9 § BUSINESS AT SHAREHOLDERS’ MEETINGS
The following business shall be addressed at annual shareholders’ meetings:
1. Election of a chairman of the meeting;
2. Preparation and approval of the voting list;
3. Approval of the agenda;
4. Election of one or two persons who shall approve the minutes of the meeting;
5. Determination of whether the meeting was duly convened;
6. Submission of the annual report and the auditors’ report and, where applicable, the consolidated financial statements and the auditors’ report for the group;
7. Resolutions regarding:
a) adoption of the income statement and the balance sheet and, when applicable, the consolidated income statement and the consolidated balance sheet;
b) allocation of the company’s profits or losses in accordance with the adopted balance sheet;
c) discharge of the members of the board of directors and the managing director from liability;
8. Determination of the number of members and deputy members of the board of directors to be elected by the shareholders’ meeting and, where applicable, the number of auditors and deputy auditors;
9. Determination of fees for members of the board of directors and auditors;
10. Election of the members of the board of directors
11. Election, where applicable, of auditors and deputy auditors; and
12. Other matters, which should be resolved by the shareholders’ meeting according to the Swedish Companies Act or the company’s articles of association.
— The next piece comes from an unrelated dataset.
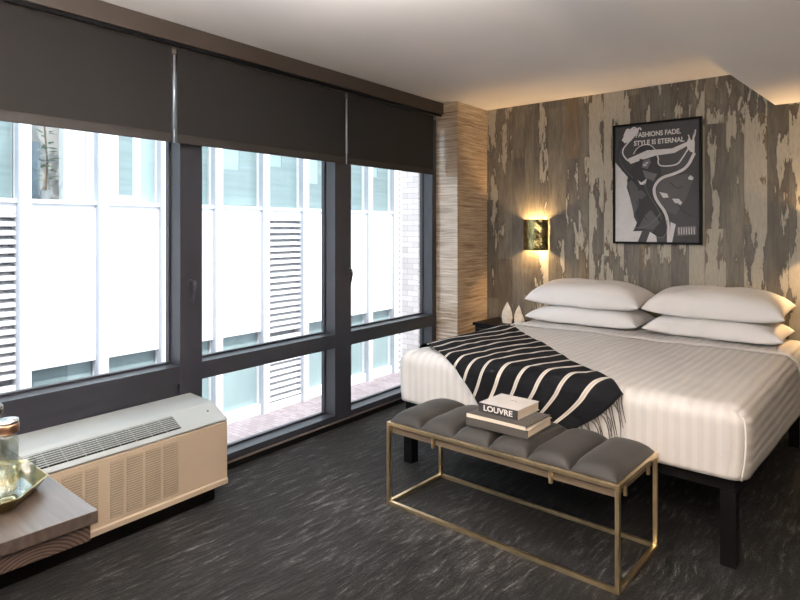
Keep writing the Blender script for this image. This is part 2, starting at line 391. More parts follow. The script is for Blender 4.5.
# ------------------------------------------------------------------ desk
DX, DY, DZ = -1.654, .705, .75
d = thing('desk', 'dark oak desk with a thick layered top in the near left corner', 'desk', (-2.4, .35, 0))
def dl(x): return x+2.4
def dyl(y): return y-.35
obj('desk_top', box(dl(-3.05), dl(DX), dyl(0.02), dyl(DY), DZ-.033, DZ, bev=.002), m_oaktop, d)
obj('apron', box(dl(-3.05), dl(DX-.018), dyl(0.03), dyl(DY-.012), DZ-.083, DZ-.034, bev=.001), m_oak, d)
for x in (-3.0, -1.78):
    for y in (.06, .14): obj('leg', box(dl(x), dl(x+.05), dyl(y), dyl(y+.05), 0, DZ-.084), m_black, d)

# tray, carafe and glasses on the desk
TX, TY = -2.00, .505
t = thing('serving_tray', 'octagonal brass tray with a raised rim on the dark desk', 'tray', (TX, TY, DZ))
def octo(a, b, c): return [(a, -b+c), (a, b-c), (a-c, b), (-a+c, b), (-a, b-c), (-a, -b+c), (-a+c, -b), (a-c, -b)]
def ringmesh(levels):
    bm = bmesh.new(); rs = [[bm.verts.new((x, y, z)) for x, y in octo(a, b, c)] for a, b, c, z in levels]
    for i in range(len(rs)-1):
        for k in range(8): bm.faces.new((rs[i][k], rs[i][(k+1) % 8], rs[i+1][(k+1) % 8], rs[i+1][k]))
    bm.faces.new(rs[-1]); bm.faces.new(rs[0]); return bm
m_traybrass = M('antique_brass', (.36, .29, .13), .28, metal=1, vary=.15, scale=12)
bm = ringmesh([(.170, .145, .094, .001), (.192, .167, .108, .030), (.197, .172, .111, .034), (.192, .167, .108, .035), (.168, .143, .092, .006), (.16, .135, .09, .005)])
obj('tray_rim', bm, m_traybrass, t)
bm = bmesh.new(); prism(bm, octo(.162, .137, .089), .006, .0075); obj('tray_mirror', bm, M('smoked_mirror', (.55, .60, .62), .05, metal=1), t)

def bottle(x, y, label, s=1.0, hgt=1.0):
    b = thing('glass_bottle', label, 'bottle', (x, y, DZ+.0078))
    bm = bmesh.new(); r = .030*s
    lathe(bm, [(r*.9, .001), (r, .006), (r, .125*hgt), (r*.97, .146*hgt), (r*.82, .156*hgt), (r*.80, .168*hgt), (r*.7, .168*hgt), (r*.72, .156*hgt), (r*.86, .136*hgt), (r*.91, .122*hgt), (r*.91, .012), (r*.3, .011)], seg=32)
    obj('bottle_body', bm, m_glass, b, True)
    bm = bmesh.new(); lathe(bm, [(r*.3, .0125), (r*.9, .0125), (r*.9, .075), (r*.3, .0752)], seg=32); obj('liquid', bm, mat_clear('amber_liquid', (.93, .80, .55), 0, 1.33), b, True)
    bm = bmesh.new(); lathe(bm, [(r*.98, .1695*hgt), (r*1.04, .172*hgt), (r*1.04, .193*hgt), (r*.98, .196*hgt)], seg=32); obj('cap', bm, m_copper, b, True, 'copper cap')
    bm = bmesh.new(); lathe(bm, [(r*1.0, .1965*hgt), (r*1.02, .199*hgt), (r*.98, .206*hgt), (r*.6, .208*hgt)], seg=32); obj('cap_top', bm, m_silver, b, True, 'silver cap top')
    return b
m_glass = mat_pane('clear_bottle_glass', (.84, .87, .86), .11); m_copper = M('brushed_copper', (.62, .38, .26), .3, metal=1, vary=.1); m_silver = M('polished_silver', (.75, .76, .76), .18, metal=1)
bottle(-1.935, .575, 'clear glass bottle with a copper cap standing on the brass tray')
b2 = thing('glass_decanter', 'clear glass decanter with a round stopper at the far edge of the tray', 'decanter', (-2.09, .590, DZ+.009))
bm = bmesh.new(); lathe(bm, [(.03, .001), (.036, .005), (.036, .11), (.015, .15), (.013, .172), (.017, .176), (.011, .176), (.010, .15), (.032, .108), (.032, .012), (.01, .011)]); obj('decanter_body', bm, m_glass, b2, True)
bm = bmesh.new(); bmesh.ops.create_uvsphere(bm, u_segments=20, v_segments=12, radius=.023, matrix=Matrix.Translation((0, 0, .2))); obj('stopper', bm, m_silver, b2, True)
def tumbler(x, y, label):
    bm = bmesh.new(); lathe(bm, [(.019, .001), (.021, .004), (.0225, .088), (.0205, .088), (.019, .010), (.005, .009)], seg=28)
    o = obj('glass_tumbler', bm, m_glass, None, True); o.location = (x, y, DZ+.0078); tag(o, label, 'glass')
tumbler(-1.905, .618, 'tall clear glass on the brass tray, right of the copper-capped bottle')

# ------------------------------------------------------------------ bed
BX0, BX1, BY0, BY1, BZ0, BZ1 = -2.545, -.555, 2.96, 5.02, .395, .712
b = thing('bed', 'king bed on a black steel frame against the peeling plank wall', 'bed', (-1.55, 4.0, 0))
obj('mattress', box(BX0+.05-(-1.55), BX1-.05+1.55, -1.0+.01, 1.0, .40, .66, bev=.03), m_white, b)
bm = bmesh.new(); bx(bm, -.945, .945, -1.01, 1.0, .335, .392); obj('bed_frame', bm, m_black, b)
for x in (-.92, .92):
    for y in (-.99, .93): obj('leg', box(x-.032, x+.032, y-.032, y+.032, 0, .335), m_black, b)
obj('leg', box(-.03, .03, -.03, .03, 0, .335), m_black, b)

# fitted striped duvet: rounded-box shell with an unrolled UV across its width
RD = .078
def shell_point(x, y, z, lo, hi, r):
    q = Vector((min(max(x, lo[0]+r), hi[0]-r), min(max(y, lo[1]+r), hi[1]), min(max(z, lo[2]-9), hi[2]-r)))
    dlt = Vector((x, y, z))-q
    return q+dlt.normalized()*r if dlt.length > 1e-6 else Vector((x, y, z))
def duvet_mesh(grow, y_from, y_to, zb, r=RD, wav=1.0):
    """loft U-profiles along Y, closing the foot with the same rounding"""
    lo = (BX0-grow, BY0-grow, zb); hi = (BX1+grow, 99, BZ1+grow)
    bm = bmesh.new(); uvl = bm.loops.layers.uv.new('UVMap')
    Wd = hi[0]-lo[0]; Hd = hi[2]-zb
    us = []; n = 110; side = 14
    for i in range(side): us.append(-Wd/2-Hd*(1-i/side))
    for i in range(n+1): us.append(-Wd/2+Wd*i/n)
    for i in range(1, side+1): us.append(Wd/2+Hd*i/side)
    def P(u, y, zdrop=None):
        if abs(u) <= Wd/2: x = u; z = hi[2]
        else: x = math.copysign(Wd/2, u); z = hi[2]-(abs(u)-Wd/2)
        return x+(lo[0]+hi[0])/2, y, z
    def fin(x, y, z):
        p = shell_point(x, y, z, lo, hi, r)
        top = max(0, min(1, (p.z-zb)/(hi[2]-zb)))
        nz = noise.noise(Vector((p.x*2.2, p.y*2.2, p.z*3)))*.010+noise.noise(Vector((p.x*7, p.y*5, p.z*7)))*.004
        p.z += nz*wav*(1 if top > .9 else .6)
        if top < .9:
            bul = math.sin(PI*(1-top))*.012
            if p.x > hi[0]-r: p.x += bul+nz+.035*(1-top)**2*max(0, min(1, (p.y-3.1)))
            if p.x < lo[0]+r: p.x -= bul+nz
            if p.y < lo[1]+r*.5: p.y -= nz*.5
        return p
    rows = []
    ny = 90
    ys = [y_from+(y_to-y_from)*j/ny for j in range(ny+1)]
    for y in ys: rows.append([(fin(*P(u, y)), (u, y)) for u in us])
    vr = [[bm.verts.new(c[0]) for c in row] for row in rows]
    for j in range(len(rows)-1):
        for i in range(len(us)-1):
            f = bm.faces.new((vr[j][i], vr[j][i+1], vr[j+1][i+1], vr[j+1][i]))
            for lp, (jj, ii) in zip(f.loops, ((j, i), (j, i+1), (j+1, i+1), (j+1, i))): lp[uvl].uv = rows[jj][ii][1]
    return bm, us, Wd, Hd, P, fin, vr, uvl
bm, us, Wd, Hd, P, fin, vr, uvl = duvet_mesh(0, BY0, BY1, BZ0)
# foot face: columns run straight down between the side edges
nz_ = 16; cols = [i for i, u in enumerate(us) if abs(u) <= Wd/2+1e-6]
grid = []
for k in range(1, nz_+1):
    row = []
    for i in cols:
        x, y, z = P(us[i], BY0); zz = BZ1-(BZ1-BZ0)*k/nz_
        row.append((bm.verts.new(fin(x, BY0, zz)), (us[i], BY0-(BZ1-zz))))
    grid.append(row)
prev = [(vr[0][i], (us[i], BY0)) for i in cols]
for row in grid:
    for a in range(len(cols)-1):
        f = bm.faces.new((prev[a][0], prev[a+1][0], row[a+1][0], row[a][0]))
        for lp, q in zip(f.loops, (prev[a], prev[a+1], row[a+1], row[a])): lp[uvl].uv = q[1]
    prev = row
bmesh.ops.remove_doubles(bm, verts=bm.verts, dist=.002)
dv = obj('duvet', bm, m_duvet, None, True)
md = dv.modifiers.new('t', 'SOLIDIFY'); md.thickness = .012; md.offset = -1
tag(dv, 'white satin-striped duvet covering the whole bed down to the frame', 'duvet')
# corner piping and the turned-down band by the pillows
bm = bmesh.new()
tube(bm, [tuple(fin(BX1-.001, BY0+.001, z)+Vector((.003, -.003, 0))) for z in [BZ1-.02-(BZ1-BZ0-.02)*i/12 for i in range(13)]], .004, 6)
obj('corner_piping', bm, m_white, dv, True)
bm, *_ = duvet_mesh(.012, 4.36, 4.42, BZ0+.02); fb = obj('turned_hem', bm, m_white, dv, True)
fb.modifiers.new('t', 'SOLIDIFY').thickness = .006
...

10 § COLLECTION OF POWERS OF ATTORNEY AND POSTAL VOTING
The board of directors may collect powers of attorney in accordance with the procedures described in Chapter 7, Section 4, second paragraph of the Swedish Companies Act (2005:551).
11 § FINANCIAL YEAR
The company’s financial year shall be the calendar year.
12 § EUROCLEAR COMPANY
The company’s shares shall be registered in a securities register in accordance with the Swedish Financial Instruments Accounts Act (1998:1479).